Another area of uncertainty is the schedule. Lueders said the goal is to have those sustainable landing services up and running by the end of the decade, which requires contracts to be in place by 2024 or 2025. Thus, the next few years will be critical to NASA’s efforts to ensure competition in the lunar lander program.

That uncertainty extends to the first crewed landing that is part of SpaceX’s new contract. Jurczyk, at the briefing, mentioned that NASA’s goal was to return humans to the lunar surface “as quickly and safely as possible.” He also said, though, that the agency is in the middle of a broad review of the overall Artemis program, including budgets and schedules.

“These human-rated system developments are very complex, and there is risk. The NASA team will have the insight into the progress that SpaceX is making,” he said. “If they’re hitting their milestones, we may have a shot at 2024.”

Aderholt questioned the choice of SpaceX, citing “very high” prices it charged on recent Air Force and NASA launch contracts and “recent tests of the Starship program as reported in the news.”

SpaceX didn’t comment on its own schedules, which tend, as the company itself has acknowledged, to be aspirational. The company was curiously excluded from the NASA briefing, and issued only a tweet saying it was “humbled” to be picked for the HLS award.

The HLS award further cements SpaceX as a major player in the Artemis program. Earlier this year, NASA awarded SpaceX a contract to launch the first two elements of the lunar Gateway on the Falcon Heavy. The company also has a contract to provide cargo resupply services for the Gateway, but NASA officials acknowledged earlier this month that they had not yet formally started that contract, a year after its award, as it performs that overall review of Artemis.

SpaceX stands in contrast to the more conventional approach used for the foundations of the Artemis program, the Space Launch System and Orion. Despite NASA’s growing embrace of SpaceX’s technologies and approaches, SLS and Orion remain on the critical path for Artemis, even if the thought of the Orion spacecraft docking with the far larger Starship lunar lander is, well, amusing. When a reporter asked how Starship would be integrated with SLS/Orion, there was nearly a ten-second pause before HLS program manager Lisa Watson-Morgan explained the technical aspects of Orion docking directly with the Starship lander, or both docking with the Gateway.

The decision to go with SpaceX, though, may face some political headwinds. Rep. Eddie Bernice Johnson (D-TX), chair of the House Science Committee, criticized NASA for making an HLS award “despite the obvious need for a re-baselining of NASA’s lunar exploration program, which has no realistic chance of returning US astronauts to the Moon by 2024.” She had previously criticized NASA for using a public-private partnership approach for HLS rather than a more conventional contract.
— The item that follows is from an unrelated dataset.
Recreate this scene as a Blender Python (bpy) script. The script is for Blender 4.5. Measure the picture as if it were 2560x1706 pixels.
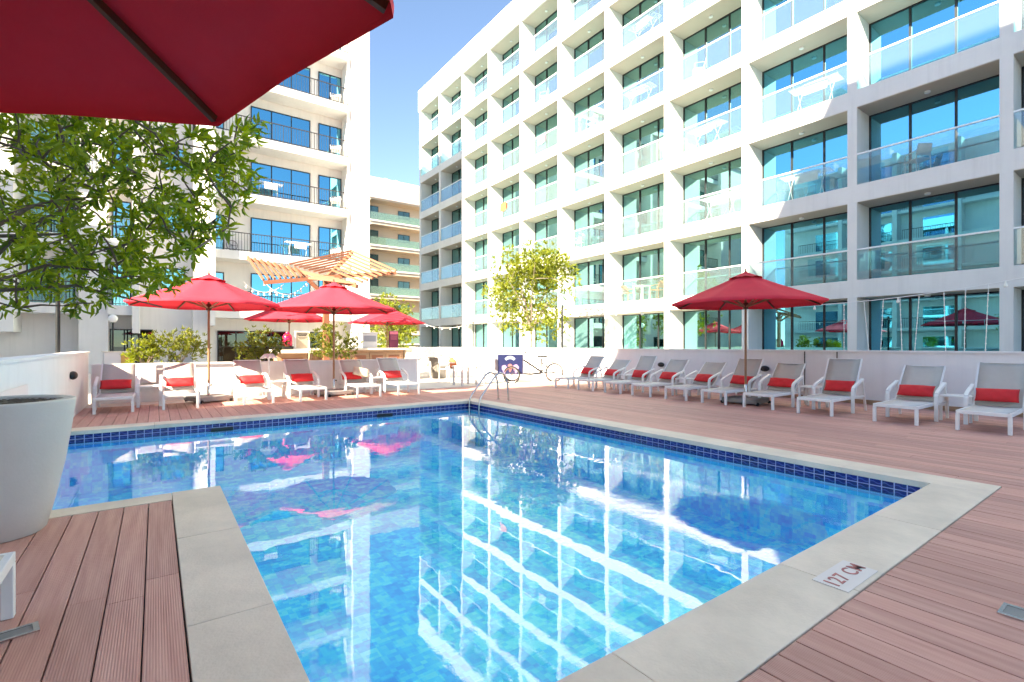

Rep. Robert Aderholt (R-AL) specifically questioned the choice of SpaceX, citing “very high” prices it charged on recent Air Force and NASA launch contracts and “recent tests of the Starship program as reported in the news,” a reference to the four recent Starship test flights that all resulted in the loss of vehicle. (A fifth test flight could take place later this week.)
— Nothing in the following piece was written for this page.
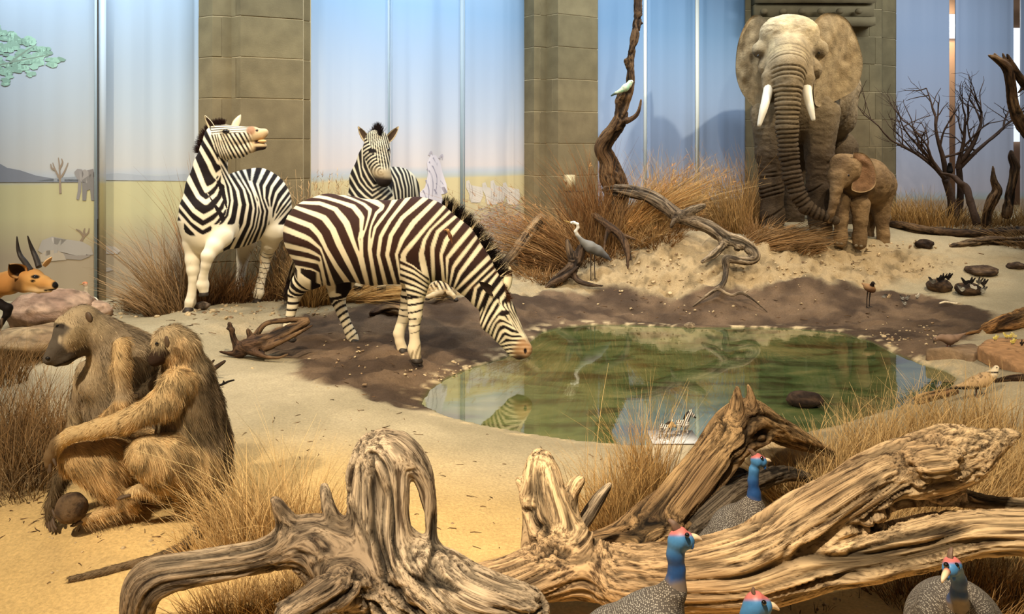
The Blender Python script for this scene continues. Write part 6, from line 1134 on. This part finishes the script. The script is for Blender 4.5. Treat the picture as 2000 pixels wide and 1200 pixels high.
# ---- print on the panels: far animals, trees, rocks and hills painted flat on the cloth
def on_wall(i, px, py, off):
    A, u, L, n, t, w = FOLD[i]; k = (px-CX)/F; h = 0.0
    for _ in range(4):
        A2 = A+n*(h+off); d = (A2[1]*n[1]+A2[0]*n[0])/(k*n[0]+n[1]); q = P(px, py, d); h = float(np.interp((q[:2]-A)@u/L, t, w))
    return q
def clip_strips(pts, step=7.0):
    """cut a px polygon into narrow upright strips so that the print follows the folds"""
    def half(poly, x, keep_right):
        out = []
        for a, b in zip(poly, poly[1:]+poly[:1]):
            ia, ib = (a[0] >= x) == keep_right, (b[0] >= x) == keep_right
            if ia: out.append(a)
            if ia != ib: f = (x-a[0])/(b[0]-a[0]); out.append((x, a[1]+f*(b[1]-a[1])))
        return out
    xs = [p[0] for p in pts]; r = []; x = math.floor(min(xs)/step)*step
    while x < max(xs):
        q = half([tuple(p) for p in pts], x, True); q = half(q, x+step, False) if len(q) > 2 else []
        if len(q) > 2: r.append(q)
        x += step
    return r
PAINT = mat('flat_print', None, .55, .2)
def decal(i, name, polys, off=.024):
    """polys: (list of px points, rgb)"""
    V, Fs, C, o = [], [], [], 0
    off = off*.2
    for pp, c in polys:
        for pts in clip_strips(pp):
            V += [on_wall(i, x, y, off) for x, y in pts]; Fs.append(list(range(o, o+len(pts)))); C += [srgb(*c)]*len(pts); o += len(pts)
    wall = WALLS[i]; return mesh_obj(name, np.array(V), [np.array(f) for f in Fs], PAINT, wall, col=np.array(C), smooth=False)
def stroke(pts, w):
    pts = np.array(pts, float); t = np.gradient(pts, axis=0); t /= np.maximum(np.linalg.norm(t, axis=1), 1e-6)[:, None]; n = np.stack([-t[:, 1], t[:, 0]], 1)*(np.linspace(1, .35, len(pts))*w/2)[:, None]
    return [tuple(x) for x in np.vstack([pts+n, (pts-n)[::-1]])]
def strokes(lst, w, c): return [(stroke(catmull(np.array(l), 9), w), c) for l in lst]
rp = random.Random(5)
fol = []
while len(fol) < 620:
    x, y = rp.uniform(-220, 130), rp.uniform(45, 165)
    top = 55+max(0, x)*.42-min(0, x)*-.06+6*math.sin(x*.2); bot = 160-max(0, x-10)*.42+9*math.sin(x*.13)
    if x > 118 or y < top or y > bot: continue
    r = rp.uniform(3, 7); k = rp.uniform(.85, 1.1); fol.append(([(x+r*(1.6+rp.uniform(-.4, .4))*math.cos(a), y+r*(.8+rp.uniform(-.25, .25))*math.sin(a)) for a in np.linspace(0, 6.28, 8)[:-1]], (int(150*k), int(186*k), int(166*k))))
decal(0, 'painted_foliage', fol); decal(0, 'painted_branch', strokes([[(-30,135), (20,122), (70,112), (100,106)], [(20,122), (50,100), (70,88)]], 4, (130,150,134)), .026)
decal(0, 'painted_hills', [([(-250,354), (-250,330), (-150,314), (-60,322), (0,320), (14,328), (40,333), (70,343), (110,350), (184,351), (184,356), (-250,356)], (128,132,140)), ([(70,354), (120,347), (184,343), (184,355)], (146,152,158))], .022)
decal(0, 'painted_tree', strokes([[(118,378), (117,350), (116,325), (114,308)], [(117,350), (108,332), (103,318)], [(118,348), (126,335), (133,318)], [(116,330), (122,318), (120,310)], [(108,332), (101,328), (99,320)]], 4.5, (150,134,116)))
decal(0, 'painted_elephant', [([(145,336), (151,330), (160,331), (163,340), (160,352), (150,350)], (146,142,140)), ([(155,335), (166,331), (174,336), (176,352), (166,360), (156,352)], (156,152,148)), ([(160,352), (184,336), (184,392), (178,392), (176,370), (170,372), (168,392), (161,392)], (130,127,124)), ([(153,350), (159,354), (158,375), (154,391), (149,389), (152,372)], (142,138,134)), ([(170,333), (182,330), (184,345), (176,352)], (134,130,128))])
decal(0, 'painted_rocks', [([(74,490), (82,470), (102,462), (130,468), (160,472), (178,482), (182,498), (150,500), (118,492), (90,500)], (168,162,152)), ([(78,498), (90,490), (110,488), (124,496), (130,508), (80,512)], (180,168,148)), ([(120,494), (150,500), (166,496), (178,500), (158,508), (128,506)], (150,142,132)), ([(100,464), (130,468), (118,480), (104,476)], (188,182,172))])
decal(0, 'painted_stump', strokes([[(158,472), (164,462), (172,455), (174,446)], [(164,462), (156,452), (148,448)], [(166,460), (164,452), (166,446)]], 5, (140,124,104)))
decal(1, 'painted_rocks', [([(196,488), (206,480), (224,482), (236,490), (230,496), (200,496)], (176,168,156)), ([(200,526), (214,522), (222,528), (206,532)], (176,168,156))])
decal(1, 'painted_hills', [([(194,352), (194,342), (230,338), (270,342), (310,344), (360,340), (384,344), (384,354)], (166,172,178))], .022)
zs = [([(810,396), (818,378), (830,366), (836,340), (834,318), (842,302), (852,304), (860,318), (864,336), (872,360), (874,376), (862,380), (866,396), (862,402), (812,402)], (206,200,206))]
zs += strokes([[(834,330), (842,340), (846,360), (844,385)], [(838,316), (848,330), (854,352), (850,380)], [(846,308), (854,322), (860,344)], [(832,352), (838,372), (836,395)], [(826,372), (832,385), (830,400)], [(818,382), (824,392), (822,402)], [(856,350), (864,358), (868,366)], [(852,358), (860,368), (862,376)], [(848,370), (856,384), (856,400)]], 3.0, (150,146,160))
zs += [([(862,366), (872,364), (874,376), (866,380)], (160,152,160))]+strokes([[(838,304), (842,296), (845,304)], [(858,310), (864,302), (864,312)]], 4, (170,164,172))
decal(3, 'painted_zebra', zs)
for k, x in enumerate((912, 944, 960, 984)):
    w = 30 if k != 2 else 26; y = 356 if k % 2 else 352; body = [([(x-2, y+14), (x-2, y+2), (x+4, y), (x+8, y+10), (x+w, y+14), (x+w+2, y+30), (x+w-4, y+44), (x+8, y+44), (x+4, y+26)], (200,192,180))]
    body += strokes([[(x+4+j*5, y+6+min(j, 2)*4), (x+6+j*5, y+24), (x+4+j*5, y+40)] for j in range(5)], 2.0, (176,168,160)); decal(4, 'painted_zebra', [(list(np.clip(np.array(pp), [906, 0], [1018, 999]).tolist()), c) for pp, c in body], .022+.002*k)
br = []
for j in range(150):
    x = rp.uniform(925, 1012); y = rp.uniform(398, 480)+(1012-x)*.1; L = rp.uniform(10, 34); a = rp.uniform(-.9, .3); br += strokes([[(x, y), (x+L*.5*math.cos(a), y+L*.5*math.sin(a)), (min(1018, x+L*math.cos(a)), y+L*math.sin(a)-3)]], 1.6, (168+rp.randint(-14, 10), 158+rp.randint(-14, 10), 146))
decal(4, 'painted_scrub', br)
def pebbles():
    rng = np.random.RandomState(12); ps = []
    for (cx, cy, sx, sy, n, s) in ((340,606,110,12,120,.02), (560,604,120,14,60,.016), (700,690,130,40,60,.012), (880,728,60,14,60,.012), (1300,520,170,36,110,.017), (1560,520,160,30,110,.015), (1750,520,120,30,70,.013), (1700,478,120,8,50,.02), (1400,600,260,20,60,.014), (1770,655,60,22,90,.014), (80,930,70,30,70,.014), (250,1060,200,60,60,.006), (620,860,260,80,50,.006), (900,1040,160,80,40,.005), (60,690,80,20,50,.015), (1600,1180,120,15,20,.006)):
        for _ in range(n):
            g = G(cx+rng.normal(0, sx*.6), cy+rng.normal(0, sy*.6)); r = s*rng.uniform(.4, 1.2)*(1 if rng.rand() > .1 else 1.6)
            V, Q = ellipsoid(g+np.array([0, 0, r*.15]), np.diag([r*rng.uniform(.8, 1.4), r, r*.6])@np.linalg.qr(np.eye(3)+rng.randn(3, 3)*.3)[0], 6, 4); V = V+rng.randn(*V.shape)*r*.1
            k = rng.uniform(.75, 1.15); ps.append((V, Q, (srgb(200,176,136) if rng.rand() > .3 else srgb(150,124,94))*k))
    V, Fs, C = join(ps); tag(mesh_obj('pebbles', V, Fs, ROCK, col=C, smooth=False), 'small pale stones and crumbs of clay scattered over the sand', 'pebbles', None, 'stuff')
pebbles()

def litter():
    rng = np.random.RandomState(21); ps = []
    for (cx, cy, sx, sy, n, L) in ((640,860,300,90,46,.05), (950,1000,220,110,40,.045), (250,1080,220,80,40,.035), (420,640,110,40,26,.07), (720,700,160,60,40,.07), (1300,600,260,25,40,.09), (1620,590,140,50,40,.08), (300,604,90,14,24,.12), (1250,545,160,25,30,.10), (1700,500,160,25,30,.10), (80,1000,70,40,20,.05)):
        for _ in range(n):
            g = G(cx+rng.normal(0, sx*.55), cy+rng.normal(0, sy*.55)); a = rng.uniform(0, 6.28); l = L*rng.uniform(.3, 1.3); d = np.array([math.cos(a), math.sin(a), rng.uniform(-.05, .12)])*l
            V, Fs = tube([g-d*.5+[0, 0, .004], g+[0, 0, .006]+rng.randn(3)*l*.08*[1, 1, .2], g+d*.5+[0, 0, .004]], [.0026*L/.05, .0022*L/.05, .001], 4); ps.append((V, Fs, srgb(96,74,52)*rng.uniform(.4, 1.6)))
    V, Fs, C = join(ps); tag(mesh_obj('twig_litter', V, Fs, GRASS if 'GRASS' in globals() else HAIR, col=C), 'tiny broken twigs and straw bits scattered over the sand and mud', 'litter', None, 'stuff')
litter()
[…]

Meanwhile, NASA is getting a new administrator in the coming weeks with the anticipated Senate confirmation of Bill Nelson, who will testify Wednesday before the Senate Commerce Committee that he once served on. Asked if NASA expected to revisit the HLS awards based on that change in leadership, Jurczyk responded there were “no plans to change our architecture and our concept of operations” for HLS. “We have no intent to revisit the selection at all.”

In some respects, NASA’s Artemis program is now more dependent on SpaceX than anyone else. SpaceX will be the sole supplier of crewed landing services for several years, if and when another company can develop its own lander with little or no assistance from NASA. And while Artemis plans to use SLS and Orion, the emergence of the Starship launch system could provide an alternative.

All that, though, assumes that Starship will actually work. It’s not just the future of SpaceX riding on that vehicle, it’s now also the future of human space exploration at NASA.